Just everyone's luck, your highness.

Tim Rooke/REX

"The most daunting aspect [of marrying into the royal family] was the media attention," Diana told the BBC's Martin Bashir in 1995, "because my husband and I, we were told when we got engaged that the media would go quietly, and it didn't; and then when we were married they said it would go quietly and it didn't; and then it started to focus very much on me, and I seemed to be on the front of a newspaper every single day, which is an isolating experience, and the higher the media put you, place you, is the bigger the drop."

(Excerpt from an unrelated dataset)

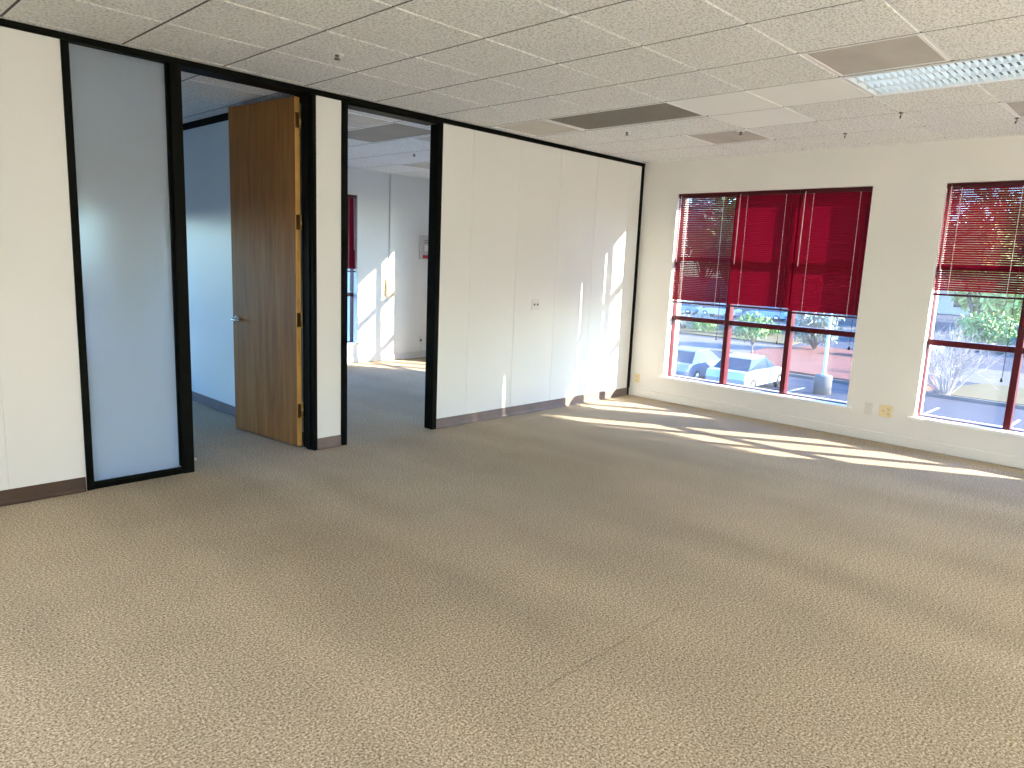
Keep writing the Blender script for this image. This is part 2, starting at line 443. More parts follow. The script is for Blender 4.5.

That interview, in which she opened up about postpartum depression, self-harm, extramarital relationships and more intimate topics, was a mini-scandal in itself. A decade later, her former aide would say that she "deeply regretted" the sit-down.

Jerzy Dabrowski/ZUMA Press

Her death in August 1997, in a car crash that also killed her boyfriend Dodi Fayed, was a wildly disturbing ending for a woman whom the media feasted on, but who used her global celebrity to draw attention to the world's most pressing issues, such as mental health care, land mine proliferation in war-torn regions, and the scourge of HIV/AIDS.

And while the crash was investigated on and off for a decade, culminating in a 2007-08 inquest, so too has Diana's love life continued to be a hot topic of conversation for all these years.

In her 1995 interview, Diana admitted to an affair with her riding instructor James Hewitt, whom she felt had betrayed her when a book was published spilling details of their relationship.

"Yes [I was unfaithful], I adored him," she told Bashir. "Yes, I was in love with him. But I was very let down."

Over the years, Hewitt repeatedly denied a pernicious rumor that he was Prince Harry's real father—yet just this past March, he was asked point-blank, yet again.

"No, I'm not," he told Sunday Night's Melissa Doyle. Asked why he thought people wouldn't let it go, Hewitt fired back, "Sells papers. It's worse for [Harry] probably, poor chap."

To be sure, while their behavior is the most likely to be mis-categorized as scandalous, with even the slightest err in protocol destined for a tabloid headline, the royal family does not fascinate for nothing. 

Most everything they do still has that larger-than-life quality to it—and that goes for their proper scandals, too.